Denn der deutschen Botschaft und mehreren bundesdeutschen Regierungen waren die Verhältnisse in der Colonia Dignidad bekannt. Doch sie verhinderten die Taten nicht, gaben Bewohner*innen, denen es gelang, aus der streng abgeriegelten Siedlung zu fliehen, teils keinen Schutz. Erst nach Anzeigen chilenischer Familien, deren Kinder in den 1990er Jahren in der Siedlung festgehalten und vergewaltigt wurden, floh Paul Schäfer 1997 nach Argentinien. Er wurde 2005 verhaftet und starb 2010 im Gefängnis. 2016 schließlich räumte Frank-Walter Steinmeier, damals als Außenminister, in einer selbstkritischen Rede eine moralische Mitverantwortung der deutschen Re­gier­ung ein. 2017 beschloss der Deutsche Bundes­­tag einstimmig, die Bundesregierung solle die Verbrechen der Colonia Dignidad aufklären – und die gemeinsame Errichtung einer nach wissenschaftlichen Kriterien gestalteten Begegnungs- und Gedenkstätte voranbringen (siehe LN 519/520).

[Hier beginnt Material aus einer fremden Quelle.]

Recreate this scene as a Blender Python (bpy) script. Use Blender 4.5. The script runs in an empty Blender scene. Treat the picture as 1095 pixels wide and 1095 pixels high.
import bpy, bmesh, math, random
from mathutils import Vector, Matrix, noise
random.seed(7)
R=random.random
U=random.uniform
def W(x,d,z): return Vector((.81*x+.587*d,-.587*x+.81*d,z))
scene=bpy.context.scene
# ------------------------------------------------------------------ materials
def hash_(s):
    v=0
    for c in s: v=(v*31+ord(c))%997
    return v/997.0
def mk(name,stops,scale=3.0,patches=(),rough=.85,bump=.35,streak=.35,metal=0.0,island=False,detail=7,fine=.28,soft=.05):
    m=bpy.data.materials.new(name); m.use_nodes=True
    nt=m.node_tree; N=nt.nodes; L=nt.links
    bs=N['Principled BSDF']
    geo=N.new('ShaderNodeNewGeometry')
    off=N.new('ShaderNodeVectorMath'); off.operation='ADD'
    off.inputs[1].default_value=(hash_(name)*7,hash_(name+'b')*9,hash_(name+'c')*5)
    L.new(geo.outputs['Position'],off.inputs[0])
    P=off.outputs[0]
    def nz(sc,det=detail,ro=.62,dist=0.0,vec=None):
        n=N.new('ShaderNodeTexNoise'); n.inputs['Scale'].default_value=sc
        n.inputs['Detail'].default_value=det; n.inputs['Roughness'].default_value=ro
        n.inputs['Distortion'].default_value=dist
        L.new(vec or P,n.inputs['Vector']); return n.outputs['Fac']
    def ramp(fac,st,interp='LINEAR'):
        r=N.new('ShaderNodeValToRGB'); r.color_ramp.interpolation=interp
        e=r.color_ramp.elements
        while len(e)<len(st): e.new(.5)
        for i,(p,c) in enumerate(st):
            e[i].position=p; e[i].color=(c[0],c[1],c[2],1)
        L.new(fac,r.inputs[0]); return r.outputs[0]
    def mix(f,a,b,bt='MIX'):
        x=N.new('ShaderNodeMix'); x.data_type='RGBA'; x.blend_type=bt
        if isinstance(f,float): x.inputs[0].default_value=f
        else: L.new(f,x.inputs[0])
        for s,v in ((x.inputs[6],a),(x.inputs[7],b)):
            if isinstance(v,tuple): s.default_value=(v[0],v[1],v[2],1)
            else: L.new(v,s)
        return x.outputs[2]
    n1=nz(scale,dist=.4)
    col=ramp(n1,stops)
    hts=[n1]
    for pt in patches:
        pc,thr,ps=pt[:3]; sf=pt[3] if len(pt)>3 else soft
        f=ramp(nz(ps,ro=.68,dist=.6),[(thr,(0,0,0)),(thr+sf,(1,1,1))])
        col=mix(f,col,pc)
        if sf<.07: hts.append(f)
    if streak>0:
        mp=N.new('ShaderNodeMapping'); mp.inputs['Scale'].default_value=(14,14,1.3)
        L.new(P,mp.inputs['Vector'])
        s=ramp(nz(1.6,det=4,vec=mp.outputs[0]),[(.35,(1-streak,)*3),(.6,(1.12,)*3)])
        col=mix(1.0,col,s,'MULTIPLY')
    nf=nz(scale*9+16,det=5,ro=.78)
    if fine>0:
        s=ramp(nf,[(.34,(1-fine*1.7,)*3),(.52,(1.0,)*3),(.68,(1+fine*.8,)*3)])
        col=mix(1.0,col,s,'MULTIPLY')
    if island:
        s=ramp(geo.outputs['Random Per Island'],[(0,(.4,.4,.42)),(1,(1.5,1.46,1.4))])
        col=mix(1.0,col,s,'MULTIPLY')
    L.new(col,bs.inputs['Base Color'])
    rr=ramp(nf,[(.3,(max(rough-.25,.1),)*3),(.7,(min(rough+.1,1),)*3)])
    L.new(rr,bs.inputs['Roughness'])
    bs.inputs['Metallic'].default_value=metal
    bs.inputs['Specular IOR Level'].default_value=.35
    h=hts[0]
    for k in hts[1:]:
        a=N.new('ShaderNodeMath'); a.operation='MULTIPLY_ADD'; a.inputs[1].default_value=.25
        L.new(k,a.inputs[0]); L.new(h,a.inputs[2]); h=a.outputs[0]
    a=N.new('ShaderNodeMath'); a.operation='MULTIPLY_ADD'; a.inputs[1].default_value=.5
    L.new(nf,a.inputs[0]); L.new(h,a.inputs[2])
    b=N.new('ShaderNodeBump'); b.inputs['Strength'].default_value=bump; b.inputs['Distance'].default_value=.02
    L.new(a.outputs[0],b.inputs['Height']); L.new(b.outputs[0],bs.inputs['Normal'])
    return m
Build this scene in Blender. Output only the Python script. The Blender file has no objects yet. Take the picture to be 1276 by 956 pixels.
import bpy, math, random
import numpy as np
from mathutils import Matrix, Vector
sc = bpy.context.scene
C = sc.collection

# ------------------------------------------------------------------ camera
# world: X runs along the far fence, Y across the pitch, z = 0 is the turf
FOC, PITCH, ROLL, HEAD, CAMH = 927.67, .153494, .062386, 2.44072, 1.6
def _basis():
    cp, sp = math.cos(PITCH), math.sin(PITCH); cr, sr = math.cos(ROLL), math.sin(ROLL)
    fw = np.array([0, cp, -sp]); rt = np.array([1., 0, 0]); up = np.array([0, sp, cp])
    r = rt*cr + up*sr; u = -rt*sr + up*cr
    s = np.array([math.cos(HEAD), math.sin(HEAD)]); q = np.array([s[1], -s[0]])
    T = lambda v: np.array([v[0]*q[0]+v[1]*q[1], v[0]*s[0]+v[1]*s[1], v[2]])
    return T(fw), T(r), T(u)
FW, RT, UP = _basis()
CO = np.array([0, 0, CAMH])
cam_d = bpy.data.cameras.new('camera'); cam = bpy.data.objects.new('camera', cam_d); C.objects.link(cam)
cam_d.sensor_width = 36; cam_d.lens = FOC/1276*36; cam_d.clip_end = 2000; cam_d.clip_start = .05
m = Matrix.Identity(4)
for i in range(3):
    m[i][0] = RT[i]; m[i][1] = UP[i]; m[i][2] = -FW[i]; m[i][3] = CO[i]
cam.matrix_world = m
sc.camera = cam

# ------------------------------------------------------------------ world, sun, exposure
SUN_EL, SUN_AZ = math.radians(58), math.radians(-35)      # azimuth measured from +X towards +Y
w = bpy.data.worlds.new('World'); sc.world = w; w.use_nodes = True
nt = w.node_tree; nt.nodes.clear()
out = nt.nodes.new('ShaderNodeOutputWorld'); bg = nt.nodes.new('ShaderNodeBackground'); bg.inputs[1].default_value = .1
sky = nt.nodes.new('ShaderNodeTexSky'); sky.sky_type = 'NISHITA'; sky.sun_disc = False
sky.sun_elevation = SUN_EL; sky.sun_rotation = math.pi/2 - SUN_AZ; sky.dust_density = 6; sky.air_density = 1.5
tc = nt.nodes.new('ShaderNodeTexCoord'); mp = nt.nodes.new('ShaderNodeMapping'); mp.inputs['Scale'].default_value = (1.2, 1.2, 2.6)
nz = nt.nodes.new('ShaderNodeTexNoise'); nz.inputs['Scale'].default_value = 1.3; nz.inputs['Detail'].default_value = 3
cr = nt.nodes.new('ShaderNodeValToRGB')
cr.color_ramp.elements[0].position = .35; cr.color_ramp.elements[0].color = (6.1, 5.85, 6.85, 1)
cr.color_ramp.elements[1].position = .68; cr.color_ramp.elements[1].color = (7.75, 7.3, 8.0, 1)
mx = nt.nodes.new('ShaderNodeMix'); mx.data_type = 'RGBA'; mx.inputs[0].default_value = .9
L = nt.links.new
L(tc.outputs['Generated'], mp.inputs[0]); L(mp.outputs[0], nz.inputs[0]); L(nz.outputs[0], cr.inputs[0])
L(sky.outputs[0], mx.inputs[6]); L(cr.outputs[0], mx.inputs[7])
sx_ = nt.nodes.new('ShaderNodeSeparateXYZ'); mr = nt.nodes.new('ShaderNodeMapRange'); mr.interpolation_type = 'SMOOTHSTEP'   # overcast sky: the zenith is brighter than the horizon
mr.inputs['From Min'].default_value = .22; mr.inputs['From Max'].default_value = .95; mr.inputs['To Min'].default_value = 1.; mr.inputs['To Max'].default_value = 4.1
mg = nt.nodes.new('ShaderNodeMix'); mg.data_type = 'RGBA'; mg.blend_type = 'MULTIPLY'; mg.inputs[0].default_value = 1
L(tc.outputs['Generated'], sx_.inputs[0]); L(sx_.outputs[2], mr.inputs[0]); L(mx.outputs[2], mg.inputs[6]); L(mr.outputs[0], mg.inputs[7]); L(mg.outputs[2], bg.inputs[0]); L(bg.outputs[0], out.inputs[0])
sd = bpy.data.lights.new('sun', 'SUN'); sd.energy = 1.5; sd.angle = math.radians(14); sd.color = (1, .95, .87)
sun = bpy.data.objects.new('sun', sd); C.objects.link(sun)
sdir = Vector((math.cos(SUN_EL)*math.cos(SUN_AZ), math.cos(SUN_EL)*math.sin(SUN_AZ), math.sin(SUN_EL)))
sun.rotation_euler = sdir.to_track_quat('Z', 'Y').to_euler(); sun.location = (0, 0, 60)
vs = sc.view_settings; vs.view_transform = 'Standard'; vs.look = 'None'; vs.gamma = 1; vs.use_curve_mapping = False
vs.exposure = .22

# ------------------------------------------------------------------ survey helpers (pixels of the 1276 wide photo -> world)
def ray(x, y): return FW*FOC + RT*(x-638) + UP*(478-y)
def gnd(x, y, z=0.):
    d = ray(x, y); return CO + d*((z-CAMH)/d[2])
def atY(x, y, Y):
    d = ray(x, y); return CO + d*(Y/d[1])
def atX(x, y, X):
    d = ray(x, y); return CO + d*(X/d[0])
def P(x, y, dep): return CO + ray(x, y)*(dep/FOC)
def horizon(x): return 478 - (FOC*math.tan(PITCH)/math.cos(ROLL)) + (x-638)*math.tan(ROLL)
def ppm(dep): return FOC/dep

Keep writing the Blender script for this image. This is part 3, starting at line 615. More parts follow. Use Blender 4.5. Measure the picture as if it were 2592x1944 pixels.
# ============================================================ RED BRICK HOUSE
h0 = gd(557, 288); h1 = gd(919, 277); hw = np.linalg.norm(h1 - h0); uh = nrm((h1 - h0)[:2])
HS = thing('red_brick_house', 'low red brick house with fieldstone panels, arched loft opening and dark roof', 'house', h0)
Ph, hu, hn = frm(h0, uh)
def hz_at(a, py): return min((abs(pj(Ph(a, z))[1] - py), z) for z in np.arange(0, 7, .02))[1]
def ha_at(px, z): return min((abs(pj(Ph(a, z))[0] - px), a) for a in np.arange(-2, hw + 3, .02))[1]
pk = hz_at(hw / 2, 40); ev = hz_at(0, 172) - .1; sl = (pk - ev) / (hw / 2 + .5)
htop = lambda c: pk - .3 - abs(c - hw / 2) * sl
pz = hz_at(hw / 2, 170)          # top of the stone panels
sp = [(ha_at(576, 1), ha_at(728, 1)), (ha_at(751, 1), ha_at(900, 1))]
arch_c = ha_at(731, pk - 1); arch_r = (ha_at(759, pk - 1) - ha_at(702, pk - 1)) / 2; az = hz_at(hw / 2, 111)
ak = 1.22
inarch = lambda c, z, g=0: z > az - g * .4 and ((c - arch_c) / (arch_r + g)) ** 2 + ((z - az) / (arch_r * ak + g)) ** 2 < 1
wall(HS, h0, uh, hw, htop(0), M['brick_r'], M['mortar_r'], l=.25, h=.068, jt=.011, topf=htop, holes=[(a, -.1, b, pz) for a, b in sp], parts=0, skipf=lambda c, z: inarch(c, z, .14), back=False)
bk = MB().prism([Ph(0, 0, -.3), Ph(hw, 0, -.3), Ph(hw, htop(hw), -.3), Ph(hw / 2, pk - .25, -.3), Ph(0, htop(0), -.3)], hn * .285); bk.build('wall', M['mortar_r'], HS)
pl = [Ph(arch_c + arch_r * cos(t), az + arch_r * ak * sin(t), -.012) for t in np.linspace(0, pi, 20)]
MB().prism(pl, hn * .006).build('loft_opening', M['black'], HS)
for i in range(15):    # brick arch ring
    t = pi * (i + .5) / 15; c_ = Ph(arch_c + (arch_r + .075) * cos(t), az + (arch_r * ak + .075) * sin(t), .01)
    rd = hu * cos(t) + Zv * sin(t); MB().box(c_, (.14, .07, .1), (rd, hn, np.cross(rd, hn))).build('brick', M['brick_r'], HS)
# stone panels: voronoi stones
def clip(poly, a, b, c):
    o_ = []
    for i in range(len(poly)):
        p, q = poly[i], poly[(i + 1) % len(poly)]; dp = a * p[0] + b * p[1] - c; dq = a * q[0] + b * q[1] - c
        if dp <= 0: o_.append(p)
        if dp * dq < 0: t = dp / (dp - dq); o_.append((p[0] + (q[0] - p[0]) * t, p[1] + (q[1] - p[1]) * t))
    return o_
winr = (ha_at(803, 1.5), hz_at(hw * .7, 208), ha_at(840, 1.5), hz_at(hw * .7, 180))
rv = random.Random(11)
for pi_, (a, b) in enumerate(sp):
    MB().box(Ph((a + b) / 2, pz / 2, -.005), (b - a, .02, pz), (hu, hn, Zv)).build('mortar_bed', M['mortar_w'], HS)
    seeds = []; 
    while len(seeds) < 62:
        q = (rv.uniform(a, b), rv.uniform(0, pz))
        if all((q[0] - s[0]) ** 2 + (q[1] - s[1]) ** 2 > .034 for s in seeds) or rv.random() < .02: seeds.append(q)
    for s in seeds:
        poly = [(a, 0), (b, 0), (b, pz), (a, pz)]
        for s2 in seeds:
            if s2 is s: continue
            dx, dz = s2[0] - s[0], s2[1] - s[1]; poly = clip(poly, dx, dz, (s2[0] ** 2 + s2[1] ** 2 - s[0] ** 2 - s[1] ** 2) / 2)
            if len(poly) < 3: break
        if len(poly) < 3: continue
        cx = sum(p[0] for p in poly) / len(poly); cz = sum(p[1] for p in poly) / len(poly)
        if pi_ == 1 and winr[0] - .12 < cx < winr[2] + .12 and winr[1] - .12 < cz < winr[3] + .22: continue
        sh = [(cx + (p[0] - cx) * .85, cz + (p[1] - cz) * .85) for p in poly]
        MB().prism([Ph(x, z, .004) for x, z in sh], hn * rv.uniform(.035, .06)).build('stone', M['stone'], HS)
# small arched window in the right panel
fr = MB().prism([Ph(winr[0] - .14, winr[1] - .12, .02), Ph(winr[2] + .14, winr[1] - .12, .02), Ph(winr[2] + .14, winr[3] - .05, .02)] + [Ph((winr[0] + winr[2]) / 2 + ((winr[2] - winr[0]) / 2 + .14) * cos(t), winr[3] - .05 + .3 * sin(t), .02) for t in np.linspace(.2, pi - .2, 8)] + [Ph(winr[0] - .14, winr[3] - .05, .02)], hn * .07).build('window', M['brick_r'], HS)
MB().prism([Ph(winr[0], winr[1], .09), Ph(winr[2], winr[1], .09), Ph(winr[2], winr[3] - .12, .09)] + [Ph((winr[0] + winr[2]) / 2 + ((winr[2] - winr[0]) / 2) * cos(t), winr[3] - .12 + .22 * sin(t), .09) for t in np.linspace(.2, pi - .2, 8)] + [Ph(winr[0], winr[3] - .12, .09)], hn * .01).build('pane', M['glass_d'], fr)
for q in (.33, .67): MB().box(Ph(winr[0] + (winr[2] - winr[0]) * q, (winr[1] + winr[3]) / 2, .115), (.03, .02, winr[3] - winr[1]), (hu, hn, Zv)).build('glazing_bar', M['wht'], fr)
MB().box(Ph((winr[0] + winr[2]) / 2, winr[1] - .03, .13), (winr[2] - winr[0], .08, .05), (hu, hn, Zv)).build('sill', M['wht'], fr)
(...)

Wagner und Ramelow wollen nun neuen „Schwung“ in die Debatte um eine Gedenkstätte bringen und hoffen auf einen symbolischen Spatenstich vor dem 50. Jahrestag des Putsches am 11. September 2023. Zuerst müsse aber eine Trägerin für eine gemeinsame deutsch-chilenische Gedenk- und Bildungsstätte gefunden und aus Regierungsgeldern finanziert werden, so Wagner. Zwar seien die politischen Voraussetzungen momentan gut, die chilenische Regierung fordere die Auseinandersetzung mit den während der Pinochet-Diktatur begangenen Verbrechen explizit ein. „Allerdings sind die Signale sowohl aus der deutschen als auch aus der chilenischen Regierung im Augenblick eher schwach ausgeprägt“, erklärt der Historiker.

Medienberichten zufolge war das von der Grünen Partei geführte Auswärtige Amt gegen den Besuch des Bundesratspräsidenten in der ehemaligen Colonia Dignidad. Ramelow wollte trotzdem in die deutsche Siedlung reisen und tat es. Schon 2016 besuchten Bundestagsabgeordnete im Rahmen einer Chilereise die Villa Baviera, auch damals riet die deutsche Botschaft von der Reise ab. Heute dürften Annalena Baerbock und die Grünen in der Leitung des Auswärtigen Amtes keine geschichtlich vorbelasteten Beziehungen zur Siedlung haben.

Aus dem Auswärtigen Amt hieß es dazu, die chilenische Regierung habe sich gegen einen Besuch von Bundesratspräsident Ramelow in der ehemaligen Colonia Dignidad ausgesprochen. Das chilenische Außenministerium bezieht dazu keine Stellung. Die Staatssekretärin für Menschenrechte im Justizministerium, Haydee Oberreuter hofft jedoch auf Fortschritte in der Zusammenarbeit zwischen der „chilenischen Regierung, für die das Thema der Menschenrechte zentrale Bedeutung hat, und der fortschrittlichen deutschen Regierung“. Chile werde die Aufarbeitung der Verbrechen der Colonia Dignidad im Rahmen des Nationalen Plans zur Suche nach Verschwundenen vorantreiben und dazu verschiedene Opferverbände einbeziehen, so Oberreuter.

Eine von beiden Regierungen 2017 eingerichtete „Gemischte Kommission“, die unter anderem die Errichtung eines Gedenk-, Dokumentations- und Lernortes in der Colonia Dignidad umsetzen soll, tagte zuletzt im Februar 2022. Die Verhandlungen verlaufen schleppend, kaum etwas dringt an die Öffentlichkeit. Das nächste Treffen soll Mitte November in Chile stattfinden. Dann wird sich zeigen, ob die Regierungen Deutschlands und Chiles tatsächlich positive Impulse der Kooperation bei der Aufarbeitung setzen werden.